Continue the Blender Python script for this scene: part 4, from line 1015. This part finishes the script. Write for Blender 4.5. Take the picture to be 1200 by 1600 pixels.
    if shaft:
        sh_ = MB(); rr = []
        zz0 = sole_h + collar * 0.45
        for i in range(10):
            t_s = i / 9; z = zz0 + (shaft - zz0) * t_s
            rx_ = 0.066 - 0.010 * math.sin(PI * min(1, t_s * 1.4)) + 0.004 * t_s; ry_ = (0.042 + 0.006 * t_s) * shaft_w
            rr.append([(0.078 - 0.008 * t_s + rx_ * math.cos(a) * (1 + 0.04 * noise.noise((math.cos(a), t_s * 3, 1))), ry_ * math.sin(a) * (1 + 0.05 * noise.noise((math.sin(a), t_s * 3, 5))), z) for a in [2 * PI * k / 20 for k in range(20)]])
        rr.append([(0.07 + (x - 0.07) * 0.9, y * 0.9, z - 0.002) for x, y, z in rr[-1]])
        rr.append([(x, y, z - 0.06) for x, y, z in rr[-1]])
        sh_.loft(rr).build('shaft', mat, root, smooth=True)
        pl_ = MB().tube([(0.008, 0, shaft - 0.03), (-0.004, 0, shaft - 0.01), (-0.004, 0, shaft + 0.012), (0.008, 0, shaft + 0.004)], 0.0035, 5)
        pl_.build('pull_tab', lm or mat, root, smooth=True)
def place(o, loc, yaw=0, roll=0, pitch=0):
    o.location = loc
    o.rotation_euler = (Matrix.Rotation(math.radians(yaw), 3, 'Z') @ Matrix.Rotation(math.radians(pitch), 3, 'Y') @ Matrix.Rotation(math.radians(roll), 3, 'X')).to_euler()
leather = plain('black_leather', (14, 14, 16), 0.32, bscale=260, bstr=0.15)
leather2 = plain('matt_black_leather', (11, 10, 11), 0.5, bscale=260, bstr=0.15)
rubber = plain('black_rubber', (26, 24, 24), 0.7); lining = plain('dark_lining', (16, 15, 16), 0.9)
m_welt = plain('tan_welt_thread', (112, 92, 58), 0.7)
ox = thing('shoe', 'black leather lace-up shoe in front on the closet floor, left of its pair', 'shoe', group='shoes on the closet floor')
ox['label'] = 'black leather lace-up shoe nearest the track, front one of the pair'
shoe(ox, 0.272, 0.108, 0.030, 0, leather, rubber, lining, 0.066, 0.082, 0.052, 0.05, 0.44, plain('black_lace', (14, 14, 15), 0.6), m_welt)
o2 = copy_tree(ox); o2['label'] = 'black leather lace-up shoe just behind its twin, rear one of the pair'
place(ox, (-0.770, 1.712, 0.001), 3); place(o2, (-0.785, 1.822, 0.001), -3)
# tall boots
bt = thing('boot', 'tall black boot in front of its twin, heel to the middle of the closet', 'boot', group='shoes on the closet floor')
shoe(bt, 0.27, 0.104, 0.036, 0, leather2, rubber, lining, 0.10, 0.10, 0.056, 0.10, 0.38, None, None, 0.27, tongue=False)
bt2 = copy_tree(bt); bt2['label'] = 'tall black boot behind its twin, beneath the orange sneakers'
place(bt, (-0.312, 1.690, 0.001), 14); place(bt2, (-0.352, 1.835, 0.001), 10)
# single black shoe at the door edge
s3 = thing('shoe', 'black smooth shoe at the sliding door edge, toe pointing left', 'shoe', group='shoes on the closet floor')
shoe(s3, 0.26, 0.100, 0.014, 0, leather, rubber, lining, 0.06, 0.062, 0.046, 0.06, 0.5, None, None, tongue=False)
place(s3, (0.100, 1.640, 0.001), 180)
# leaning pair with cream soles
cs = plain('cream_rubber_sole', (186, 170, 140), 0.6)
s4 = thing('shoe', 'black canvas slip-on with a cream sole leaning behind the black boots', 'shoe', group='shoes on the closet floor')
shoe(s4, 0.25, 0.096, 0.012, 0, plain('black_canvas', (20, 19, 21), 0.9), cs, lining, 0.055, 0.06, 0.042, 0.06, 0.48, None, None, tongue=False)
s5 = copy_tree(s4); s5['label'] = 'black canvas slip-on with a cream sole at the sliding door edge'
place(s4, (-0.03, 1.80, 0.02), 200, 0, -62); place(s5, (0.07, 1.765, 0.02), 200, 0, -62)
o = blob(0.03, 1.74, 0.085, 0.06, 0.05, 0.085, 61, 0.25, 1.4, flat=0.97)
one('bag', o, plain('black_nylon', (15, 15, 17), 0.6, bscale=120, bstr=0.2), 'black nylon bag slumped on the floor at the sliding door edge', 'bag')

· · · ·

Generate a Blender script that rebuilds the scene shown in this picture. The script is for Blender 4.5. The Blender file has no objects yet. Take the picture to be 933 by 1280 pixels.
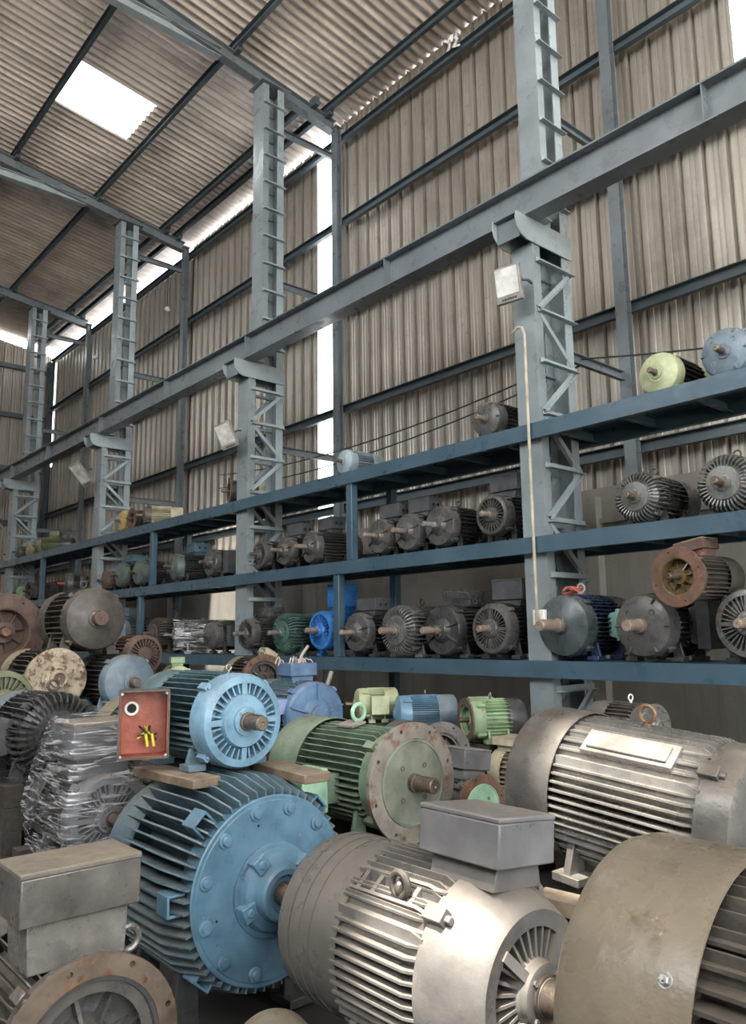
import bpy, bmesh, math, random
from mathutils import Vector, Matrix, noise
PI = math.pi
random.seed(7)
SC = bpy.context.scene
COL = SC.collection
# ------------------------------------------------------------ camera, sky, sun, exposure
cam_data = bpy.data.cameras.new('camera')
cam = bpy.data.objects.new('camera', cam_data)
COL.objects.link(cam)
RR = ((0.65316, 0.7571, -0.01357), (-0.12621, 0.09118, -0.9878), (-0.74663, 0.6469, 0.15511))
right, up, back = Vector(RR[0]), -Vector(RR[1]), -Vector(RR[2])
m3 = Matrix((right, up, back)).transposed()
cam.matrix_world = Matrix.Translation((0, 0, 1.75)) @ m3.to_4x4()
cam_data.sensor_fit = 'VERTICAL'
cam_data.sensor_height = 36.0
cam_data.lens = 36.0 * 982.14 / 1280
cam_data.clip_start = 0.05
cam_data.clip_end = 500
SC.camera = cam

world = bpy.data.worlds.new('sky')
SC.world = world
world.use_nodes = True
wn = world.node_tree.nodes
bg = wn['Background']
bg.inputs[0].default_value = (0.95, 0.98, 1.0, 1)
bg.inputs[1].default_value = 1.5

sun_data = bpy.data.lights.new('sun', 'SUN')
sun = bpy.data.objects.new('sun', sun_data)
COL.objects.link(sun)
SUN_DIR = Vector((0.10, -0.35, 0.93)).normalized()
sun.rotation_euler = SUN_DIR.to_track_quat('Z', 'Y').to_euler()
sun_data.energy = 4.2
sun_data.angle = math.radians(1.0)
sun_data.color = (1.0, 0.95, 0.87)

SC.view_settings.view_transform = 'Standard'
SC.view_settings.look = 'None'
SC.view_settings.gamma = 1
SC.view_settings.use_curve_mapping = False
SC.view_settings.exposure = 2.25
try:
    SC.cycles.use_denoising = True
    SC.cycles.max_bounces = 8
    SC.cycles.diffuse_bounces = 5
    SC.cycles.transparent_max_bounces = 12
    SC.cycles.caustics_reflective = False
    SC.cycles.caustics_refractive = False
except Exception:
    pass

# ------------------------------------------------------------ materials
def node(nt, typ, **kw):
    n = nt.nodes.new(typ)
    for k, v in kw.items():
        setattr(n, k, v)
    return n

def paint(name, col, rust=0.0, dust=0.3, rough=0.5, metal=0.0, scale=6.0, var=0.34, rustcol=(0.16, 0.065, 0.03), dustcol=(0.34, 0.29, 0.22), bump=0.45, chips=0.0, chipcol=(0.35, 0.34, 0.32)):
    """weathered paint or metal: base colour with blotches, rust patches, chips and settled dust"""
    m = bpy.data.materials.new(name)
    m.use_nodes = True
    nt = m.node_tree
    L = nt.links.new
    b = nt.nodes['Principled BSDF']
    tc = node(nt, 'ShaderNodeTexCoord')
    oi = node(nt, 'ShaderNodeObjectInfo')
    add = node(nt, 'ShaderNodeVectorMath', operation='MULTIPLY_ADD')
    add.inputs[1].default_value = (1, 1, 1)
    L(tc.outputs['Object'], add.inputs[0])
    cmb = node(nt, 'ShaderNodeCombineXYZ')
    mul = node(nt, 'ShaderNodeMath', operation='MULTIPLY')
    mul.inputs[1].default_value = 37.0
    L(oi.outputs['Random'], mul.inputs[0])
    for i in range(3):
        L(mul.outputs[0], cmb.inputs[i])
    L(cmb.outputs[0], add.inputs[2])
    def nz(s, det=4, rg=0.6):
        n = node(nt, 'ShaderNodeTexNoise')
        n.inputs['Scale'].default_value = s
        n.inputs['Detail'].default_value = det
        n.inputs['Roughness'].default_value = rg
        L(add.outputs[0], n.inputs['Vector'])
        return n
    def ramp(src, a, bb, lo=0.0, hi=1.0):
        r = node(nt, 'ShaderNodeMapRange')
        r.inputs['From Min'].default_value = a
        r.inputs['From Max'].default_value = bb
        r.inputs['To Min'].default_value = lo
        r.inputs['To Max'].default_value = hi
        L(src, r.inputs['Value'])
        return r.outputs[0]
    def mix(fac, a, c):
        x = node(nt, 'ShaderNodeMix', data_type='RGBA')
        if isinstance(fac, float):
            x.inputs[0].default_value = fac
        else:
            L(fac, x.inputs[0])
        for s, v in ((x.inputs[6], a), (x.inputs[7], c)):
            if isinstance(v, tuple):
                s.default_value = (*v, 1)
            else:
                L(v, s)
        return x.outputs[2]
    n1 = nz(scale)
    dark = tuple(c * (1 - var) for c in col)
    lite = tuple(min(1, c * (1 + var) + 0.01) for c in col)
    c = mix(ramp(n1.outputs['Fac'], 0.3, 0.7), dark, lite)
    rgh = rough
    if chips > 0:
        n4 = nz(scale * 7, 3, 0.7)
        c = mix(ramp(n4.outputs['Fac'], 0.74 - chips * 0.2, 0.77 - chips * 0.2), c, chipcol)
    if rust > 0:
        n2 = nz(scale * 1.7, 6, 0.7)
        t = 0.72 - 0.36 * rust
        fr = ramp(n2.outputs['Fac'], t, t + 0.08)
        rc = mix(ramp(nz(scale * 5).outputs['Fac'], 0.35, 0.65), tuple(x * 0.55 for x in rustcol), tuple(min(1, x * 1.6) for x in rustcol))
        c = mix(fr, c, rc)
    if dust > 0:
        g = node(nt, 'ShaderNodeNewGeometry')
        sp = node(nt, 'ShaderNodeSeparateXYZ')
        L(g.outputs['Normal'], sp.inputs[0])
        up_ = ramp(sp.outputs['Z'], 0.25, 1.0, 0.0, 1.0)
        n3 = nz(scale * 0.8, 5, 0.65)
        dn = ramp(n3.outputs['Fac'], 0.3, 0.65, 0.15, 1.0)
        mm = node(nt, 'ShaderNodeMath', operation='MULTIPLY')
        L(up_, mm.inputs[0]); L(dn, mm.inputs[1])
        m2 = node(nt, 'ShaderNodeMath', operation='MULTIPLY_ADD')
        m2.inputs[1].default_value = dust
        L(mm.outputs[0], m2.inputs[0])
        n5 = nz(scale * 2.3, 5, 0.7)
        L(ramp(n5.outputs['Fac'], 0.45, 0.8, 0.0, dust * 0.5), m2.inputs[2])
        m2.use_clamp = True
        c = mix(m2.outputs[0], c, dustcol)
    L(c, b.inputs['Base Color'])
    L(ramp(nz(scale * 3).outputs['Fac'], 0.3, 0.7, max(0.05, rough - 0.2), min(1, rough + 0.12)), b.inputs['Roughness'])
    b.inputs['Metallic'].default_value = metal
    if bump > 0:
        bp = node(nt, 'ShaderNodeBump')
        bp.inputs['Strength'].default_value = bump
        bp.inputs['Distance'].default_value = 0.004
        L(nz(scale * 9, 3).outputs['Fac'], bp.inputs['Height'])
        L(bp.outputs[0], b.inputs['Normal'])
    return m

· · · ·

Respond with nothing but the number of lines in the entries that contain the string "Take".

__Finished task__
2